Probing Dark Energy Anisotropy
Stephen A. Appleby, Eric V. Linder

TL;DR
This paper investigates the potential anisotropy of dark energy using cosmological surveys and simulations, assessing observational sensitivities and systematic effects in a Bianchi I universe model.
Contribution
It introduces a method to constrain dark energy anisotropy through simulated distance measurements and compares sensitivities of different observational probes.
Findings
Cosmic microwave background strongly limits anisotropic effects.
Simulated measurements provide bounds on anisotropy in Bianchi I models.

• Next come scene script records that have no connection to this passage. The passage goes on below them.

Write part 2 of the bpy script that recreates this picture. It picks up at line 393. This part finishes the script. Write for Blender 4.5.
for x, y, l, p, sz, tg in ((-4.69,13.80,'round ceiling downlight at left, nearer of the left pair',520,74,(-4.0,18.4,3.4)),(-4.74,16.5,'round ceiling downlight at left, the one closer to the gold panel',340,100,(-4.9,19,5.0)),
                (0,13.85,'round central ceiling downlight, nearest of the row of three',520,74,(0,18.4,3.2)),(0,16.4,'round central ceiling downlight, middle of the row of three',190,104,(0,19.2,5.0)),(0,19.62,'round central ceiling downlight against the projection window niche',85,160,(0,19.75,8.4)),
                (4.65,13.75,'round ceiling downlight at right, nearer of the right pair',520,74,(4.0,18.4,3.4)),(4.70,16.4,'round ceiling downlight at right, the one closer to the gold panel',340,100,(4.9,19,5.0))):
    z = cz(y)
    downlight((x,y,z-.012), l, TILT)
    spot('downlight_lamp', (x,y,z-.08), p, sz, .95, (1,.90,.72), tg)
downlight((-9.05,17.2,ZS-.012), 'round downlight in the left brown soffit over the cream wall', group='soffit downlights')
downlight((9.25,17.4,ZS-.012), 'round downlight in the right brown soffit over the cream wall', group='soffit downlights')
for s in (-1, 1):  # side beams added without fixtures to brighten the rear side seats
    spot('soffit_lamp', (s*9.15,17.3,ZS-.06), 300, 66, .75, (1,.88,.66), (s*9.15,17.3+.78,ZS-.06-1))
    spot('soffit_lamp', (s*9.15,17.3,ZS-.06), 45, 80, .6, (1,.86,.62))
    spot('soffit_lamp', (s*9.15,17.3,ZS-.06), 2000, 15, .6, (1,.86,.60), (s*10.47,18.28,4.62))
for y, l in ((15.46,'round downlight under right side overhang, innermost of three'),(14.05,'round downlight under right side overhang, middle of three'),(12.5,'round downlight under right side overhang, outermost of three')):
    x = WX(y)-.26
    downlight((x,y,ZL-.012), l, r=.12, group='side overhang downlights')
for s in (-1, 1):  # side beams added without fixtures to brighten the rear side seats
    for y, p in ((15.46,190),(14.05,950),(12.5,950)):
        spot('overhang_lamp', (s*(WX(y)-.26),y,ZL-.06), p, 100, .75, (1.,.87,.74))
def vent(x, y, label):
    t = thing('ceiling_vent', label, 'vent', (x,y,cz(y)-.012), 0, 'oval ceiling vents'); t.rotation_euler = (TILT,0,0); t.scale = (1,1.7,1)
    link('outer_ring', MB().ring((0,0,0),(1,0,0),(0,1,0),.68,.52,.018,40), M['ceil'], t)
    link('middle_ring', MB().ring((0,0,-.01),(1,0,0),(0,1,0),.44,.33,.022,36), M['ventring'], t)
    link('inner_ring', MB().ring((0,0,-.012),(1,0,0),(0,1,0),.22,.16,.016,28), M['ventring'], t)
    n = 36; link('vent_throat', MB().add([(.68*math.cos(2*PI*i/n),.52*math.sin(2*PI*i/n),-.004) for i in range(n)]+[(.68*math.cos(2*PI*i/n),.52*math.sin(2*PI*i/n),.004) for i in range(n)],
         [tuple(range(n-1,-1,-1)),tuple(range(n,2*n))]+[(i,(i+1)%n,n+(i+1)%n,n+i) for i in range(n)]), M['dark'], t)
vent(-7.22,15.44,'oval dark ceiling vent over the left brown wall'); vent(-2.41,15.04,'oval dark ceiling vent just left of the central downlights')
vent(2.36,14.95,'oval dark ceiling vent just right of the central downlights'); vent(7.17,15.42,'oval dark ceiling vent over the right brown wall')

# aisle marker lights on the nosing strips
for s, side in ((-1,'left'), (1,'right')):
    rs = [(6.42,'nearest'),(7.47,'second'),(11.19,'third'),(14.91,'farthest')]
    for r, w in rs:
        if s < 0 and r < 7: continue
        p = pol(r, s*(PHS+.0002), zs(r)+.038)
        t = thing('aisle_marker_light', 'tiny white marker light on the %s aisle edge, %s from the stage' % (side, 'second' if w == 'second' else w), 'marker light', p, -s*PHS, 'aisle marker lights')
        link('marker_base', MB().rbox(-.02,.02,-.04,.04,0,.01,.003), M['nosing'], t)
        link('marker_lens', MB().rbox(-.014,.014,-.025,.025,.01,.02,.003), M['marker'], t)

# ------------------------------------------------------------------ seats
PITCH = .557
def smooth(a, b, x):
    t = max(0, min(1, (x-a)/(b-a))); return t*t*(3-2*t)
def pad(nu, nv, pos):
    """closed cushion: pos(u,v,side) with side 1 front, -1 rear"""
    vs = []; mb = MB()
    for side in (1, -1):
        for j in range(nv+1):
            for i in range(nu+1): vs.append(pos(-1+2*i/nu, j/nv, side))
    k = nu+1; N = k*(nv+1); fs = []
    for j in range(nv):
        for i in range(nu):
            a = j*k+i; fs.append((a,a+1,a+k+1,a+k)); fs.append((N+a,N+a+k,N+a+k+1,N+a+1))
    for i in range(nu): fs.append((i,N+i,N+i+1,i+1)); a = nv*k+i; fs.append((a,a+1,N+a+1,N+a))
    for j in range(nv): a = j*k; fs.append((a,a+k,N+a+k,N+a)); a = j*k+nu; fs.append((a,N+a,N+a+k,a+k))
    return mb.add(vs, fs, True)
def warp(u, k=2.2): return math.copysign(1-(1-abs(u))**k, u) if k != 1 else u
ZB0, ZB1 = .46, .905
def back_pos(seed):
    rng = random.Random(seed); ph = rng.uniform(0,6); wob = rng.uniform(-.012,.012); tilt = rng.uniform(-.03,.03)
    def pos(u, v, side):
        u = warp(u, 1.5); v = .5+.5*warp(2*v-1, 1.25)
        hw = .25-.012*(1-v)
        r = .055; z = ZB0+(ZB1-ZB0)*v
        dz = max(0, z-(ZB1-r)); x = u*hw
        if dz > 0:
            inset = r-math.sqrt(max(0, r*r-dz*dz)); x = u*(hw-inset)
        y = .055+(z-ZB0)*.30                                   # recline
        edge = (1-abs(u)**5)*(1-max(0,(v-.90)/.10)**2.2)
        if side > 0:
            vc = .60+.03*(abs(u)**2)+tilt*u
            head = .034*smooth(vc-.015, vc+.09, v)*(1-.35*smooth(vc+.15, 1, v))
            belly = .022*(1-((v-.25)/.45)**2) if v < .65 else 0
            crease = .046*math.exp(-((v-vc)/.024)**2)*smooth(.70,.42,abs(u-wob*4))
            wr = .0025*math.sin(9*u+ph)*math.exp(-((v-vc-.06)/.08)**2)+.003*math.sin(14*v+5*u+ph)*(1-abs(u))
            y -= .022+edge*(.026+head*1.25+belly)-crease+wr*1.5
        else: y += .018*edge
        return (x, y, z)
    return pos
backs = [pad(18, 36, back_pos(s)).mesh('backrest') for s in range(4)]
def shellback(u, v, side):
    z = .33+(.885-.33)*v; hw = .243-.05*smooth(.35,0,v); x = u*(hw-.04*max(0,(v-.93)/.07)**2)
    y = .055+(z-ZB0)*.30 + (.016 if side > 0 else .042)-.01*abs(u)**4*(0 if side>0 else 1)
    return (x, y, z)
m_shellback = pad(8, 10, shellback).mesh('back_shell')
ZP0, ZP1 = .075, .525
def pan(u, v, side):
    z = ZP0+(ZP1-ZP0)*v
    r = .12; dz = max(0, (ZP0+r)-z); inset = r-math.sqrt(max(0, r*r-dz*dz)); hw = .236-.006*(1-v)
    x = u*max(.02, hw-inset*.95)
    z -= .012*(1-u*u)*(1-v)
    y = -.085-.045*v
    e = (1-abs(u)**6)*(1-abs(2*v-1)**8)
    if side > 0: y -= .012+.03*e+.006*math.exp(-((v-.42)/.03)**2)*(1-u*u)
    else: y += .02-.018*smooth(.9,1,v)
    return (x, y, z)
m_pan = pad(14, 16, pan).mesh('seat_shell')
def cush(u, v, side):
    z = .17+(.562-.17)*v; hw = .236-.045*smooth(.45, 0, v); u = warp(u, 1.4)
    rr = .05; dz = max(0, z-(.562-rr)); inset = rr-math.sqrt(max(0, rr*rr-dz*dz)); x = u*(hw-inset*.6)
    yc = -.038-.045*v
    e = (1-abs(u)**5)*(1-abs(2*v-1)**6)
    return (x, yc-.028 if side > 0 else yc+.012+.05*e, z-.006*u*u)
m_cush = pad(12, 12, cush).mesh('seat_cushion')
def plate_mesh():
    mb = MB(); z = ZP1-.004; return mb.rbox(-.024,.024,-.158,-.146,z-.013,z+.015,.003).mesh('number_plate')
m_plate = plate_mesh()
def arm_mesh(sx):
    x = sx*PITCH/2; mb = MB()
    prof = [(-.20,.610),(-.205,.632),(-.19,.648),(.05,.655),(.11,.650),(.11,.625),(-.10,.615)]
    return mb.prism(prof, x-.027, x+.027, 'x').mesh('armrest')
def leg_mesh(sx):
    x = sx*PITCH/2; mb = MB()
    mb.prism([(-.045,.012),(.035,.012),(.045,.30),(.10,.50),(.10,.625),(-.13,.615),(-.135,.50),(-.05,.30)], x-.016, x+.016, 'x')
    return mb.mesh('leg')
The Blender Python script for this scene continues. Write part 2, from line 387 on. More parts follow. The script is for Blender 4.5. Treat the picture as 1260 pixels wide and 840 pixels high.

Fitting for line of sight properties can misestimate anisotropic signals.
Abstract
Wide area cosmological surveys enable investigation of whether dark energy properties are the same in different directions on the sky. Cosmic microwave background observations strongly restrict any dynamical effects from anisotropy, in an integrated sense. For more local constraints we compute limits from simulated distance measurements for various distributions of survey fields in a Bianchi I anisotropic universe. We then consider the effects of fitting for line of sight properties where isotropic dynamics is assumed (testing the accuracy through simulations) and compare sensitivities of observational probes for anisotropies, from astrophysical systematics as well as dark energy. We also point out some interesting features of anisotropic expansion in Bianchi I cosmology.